Theatre Royal, Drury Lane

Opening Night – 4 April 2017




“A sumptuous spectacle of sequins, shuffle and song”


As the thrilling overture comes to an end, the curtain rises just enough to reveal a line of sparkling tap dancing feet … 42nd Street is back in town!

Based upon a 1930s novel and subsequent film, 42nd Street returns to the Theatre Royal, Drury Lane after three decades away. The story, set in the Great Depression, tells of theatre director Julian Marsh’s (Tom Lister) attempts to put on a show to outshine all others. Marsh has to cast Dorothy Brock (Sheena Easton), an ageing former star who can hardly dance as leading lady as the production is to be bankrolled by her sugar daddy Abner Dillon (Bruce Montague).

After initially missing her audition, and attempts by would be suitor Billy (Stuart Neal) to get her seen failing, fate intervenes and a small town girl, Peggy Sawyer (Clare Halse) eventually lands a part in the chorus.

On the opening night of ‘Pretty Lady’, Peggy is pushed into Brock causing her to fall and break her ankle. Immediately sacking Peggy, Marsh then closes the show (nicely woven into the end of the first act) as he has no leading lady. The chorus intervene and tell Marsh that Dorothy is the only one who can save the show – he rushes to the station to beg her not to return to Pennsylvania.

With only a couple of days (comically condensed into about ten minutes) until curtain up, can this unknown save the show?

42nd Street is a nostalgic spectacular of a show, a delightful nod to a bygone era. Crammed with well known songs such as ‘I Only Have Eyes for you’, ‘We’re in the Money’ and ‘Keep Young and Beautiful’ the show will keep you tapping (and there is a whole lot of tap in the show!) throughout.

The sheer size of the cast makes the big production numbers such as the titular ’42nd Street’ utterly breathtaking to watch.
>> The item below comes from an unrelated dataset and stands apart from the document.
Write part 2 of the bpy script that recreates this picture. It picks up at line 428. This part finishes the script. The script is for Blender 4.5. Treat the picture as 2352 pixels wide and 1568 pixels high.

The many costumes (Roger Kirk) are a feast for the eyes and with so many quick changes going on, credit must be given to the unseen backstage teams making it all look so effortless.

The set (Douglas W Schmidt) ranges from necessarily simple in the backstage scenes to stunning in the big numbers of the show. Design delights include the ‘Honeymoon Express’, a rather precariously placed giant mirror and the delightful dressing room set.

Randy Skinner’s choreography is, as you would expect, top notch. Tap on a scale you’ve probably never experienced before.

Wonderfully cast so hard to single anyone out, but Clare Halse’s Peggy is perfection and Jasna Ivir (as writer Maggie) is also one to watch. Shout out must go to the ensemble though, how they manage eight shows of non stop energy a week is beyond belief.

This is one big show, a classic perfectly housed in the sumptuous Theatre Royal Drury Lane. Sequins, shuffles and song – superb!